EXERCISE DIRECTIONS: Show each line from the listing that includes the word "picture".

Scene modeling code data
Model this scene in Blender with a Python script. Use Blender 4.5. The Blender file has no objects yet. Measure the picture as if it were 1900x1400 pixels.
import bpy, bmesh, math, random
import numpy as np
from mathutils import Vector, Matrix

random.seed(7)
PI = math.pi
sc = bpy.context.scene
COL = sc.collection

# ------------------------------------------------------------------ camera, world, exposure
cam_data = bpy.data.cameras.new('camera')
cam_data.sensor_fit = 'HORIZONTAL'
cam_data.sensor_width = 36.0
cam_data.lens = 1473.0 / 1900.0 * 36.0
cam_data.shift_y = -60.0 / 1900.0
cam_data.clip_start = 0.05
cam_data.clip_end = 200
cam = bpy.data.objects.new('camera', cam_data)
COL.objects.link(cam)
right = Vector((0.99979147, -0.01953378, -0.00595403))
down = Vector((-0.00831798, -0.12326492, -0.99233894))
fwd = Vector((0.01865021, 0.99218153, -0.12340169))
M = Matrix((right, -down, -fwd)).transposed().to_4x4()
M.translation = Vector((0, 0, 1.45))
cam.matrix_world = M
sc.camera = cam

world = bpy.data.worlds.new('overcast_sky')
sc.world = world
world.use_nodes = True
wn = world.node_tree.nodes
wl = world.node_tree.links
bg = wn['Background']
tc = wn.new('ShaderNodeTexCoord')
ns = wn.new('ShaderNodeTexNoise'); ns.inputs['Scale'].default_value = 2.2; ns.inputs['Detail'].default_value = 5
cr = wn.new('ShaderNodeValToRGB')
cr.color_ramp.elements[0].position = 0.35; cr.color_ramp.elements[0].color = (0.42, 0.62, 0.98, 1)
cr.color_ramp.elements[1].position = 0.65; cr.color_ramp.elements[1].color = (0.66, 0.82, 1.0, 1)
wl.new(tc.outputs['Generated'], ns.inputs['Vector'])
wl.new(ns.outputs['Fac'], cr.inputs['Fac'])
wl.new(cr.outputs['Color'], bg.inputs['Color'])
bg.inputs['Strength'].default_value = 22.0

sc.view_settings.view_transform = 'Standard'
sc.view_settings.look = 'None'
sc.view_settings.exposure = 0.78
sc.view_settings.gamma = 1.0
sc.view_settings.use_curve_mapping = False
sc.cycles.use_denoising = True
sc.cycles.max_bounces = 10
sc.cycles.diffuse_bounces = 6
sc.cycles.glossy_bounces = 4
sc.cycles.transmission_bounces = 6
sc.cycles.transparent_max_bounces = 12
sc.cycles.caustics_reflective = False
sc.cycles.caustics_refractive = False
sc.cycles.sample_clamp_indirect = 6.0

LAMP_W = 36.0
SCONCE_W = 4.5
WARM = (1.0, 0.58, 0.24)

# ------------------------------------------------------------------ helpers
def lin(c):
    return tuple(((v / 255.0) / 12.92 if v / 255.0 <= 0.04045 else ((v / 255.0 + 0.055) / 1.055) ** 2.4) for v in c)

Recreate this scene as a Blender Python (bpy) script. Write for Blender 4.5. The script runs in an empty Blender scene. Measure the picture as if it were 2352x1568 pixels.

REPLY:
Model this scene in Blender with a Python script. Use Blender 4.5. The Blender file has no objects yet. Measure the picture as if it were 1900x1400 pixels.
Recreate this scene as a Blender Python (bpy) script. Write for Blender 4.5. The script runs in an empty Blender scene. Measure the picture as if it were 2352x1568 pixels.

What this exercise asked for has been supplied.